Microsoft Office Tutorials and References
In Depth Information
Restricting Formatting and Editing
Protecting Your
Documents
Editing restrictions. Here’s where you limit the kinds of changes others can
make to a document’s content. Turn on the checkbox labeled “Allow only this
type of editing in the document” and then choose one of these options from the
drop-down list:
Tracked changes. When you select this option, Track Changes is on by
default. Others can’t be sneaky and turn it off to hide any changes they
might make.
Comments. This option lets readers insert comments into the document
but not make any changes to the text.
Filling in forms. If the document contains forms (a web page might, for
example), this option lets others submit information to the forms but not
change the document.
No changes (Read only). This option prevents others from making any
changes whatsoever to the document.
Tip: If it’s okay for some readers to edit but not others, you can create exceptions to editing restrictions.
When you turn on editing restrictions, the Restrict Formatting and Editing pane expands to include a
section for exceptions. Select a part of the document where editing is OK, and then turn on the checkbox for
the group who can edit it. To add people who aren’t listed in the Groups box, click the “More users” link.

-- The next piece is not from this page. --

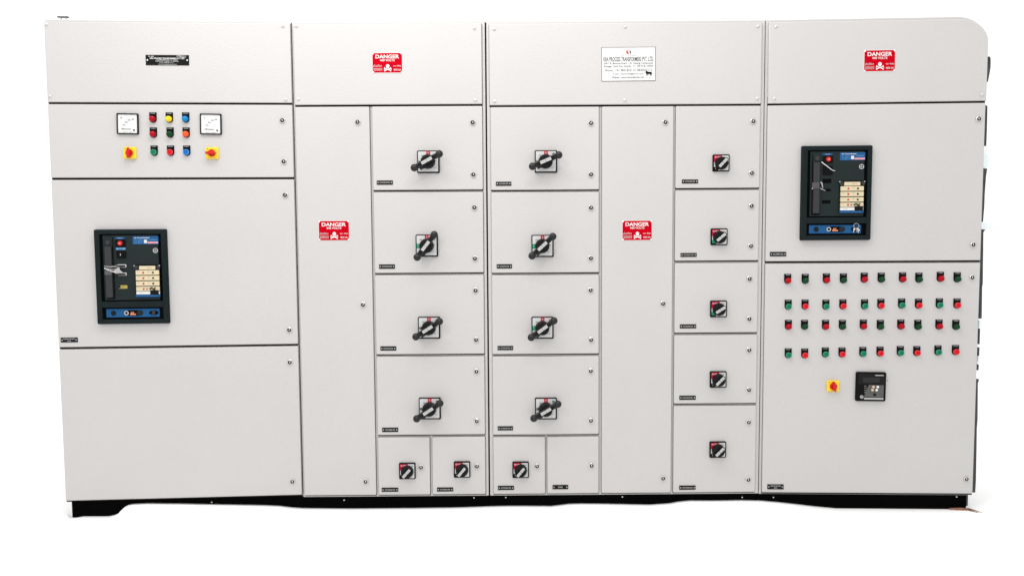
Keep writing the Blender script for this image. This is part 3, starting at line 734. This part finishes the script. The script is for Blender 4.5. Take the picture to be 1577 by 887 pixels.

After you’ve set up the formatting and editing restrictions you want, you’re ready to
enforce those restrictions. So click the button labeled Yes, Start Enforcing
Protection. Word opens a dialog box asking you to choose a protection method for this
document. Here you tell Word how to know who can turn restrictions on and off.
Pick one of these methods:
Password. Turn on this radio button to require a password from anyone who
tries to remove restrictions from the document. If this is the first time you’re
protecting the document, type a password and confirm it in the appropriate
boxes.
User authentication. This method is more secure than password protection,
but to use it you need to have a Windows Live ID and sign up for Microsoft’s
Information Rights Management Service (it’s free). If you want to do that, then
turn on the “User authentication” radio button and click OK. A wizard opens
and takes you through the steps of signing up.
After you’ve selected a protection method, click OK. Word applies the restrictions
to the document.
Later, if you want to remove the restrictions (temporarily or for good), open the
Restrict Formatting and Editing pane again and click Stop Protection. Depending on
the protection method you chose, Word requests a password or authenticates you as
a user. If you pass muster, Word stops protecting the document.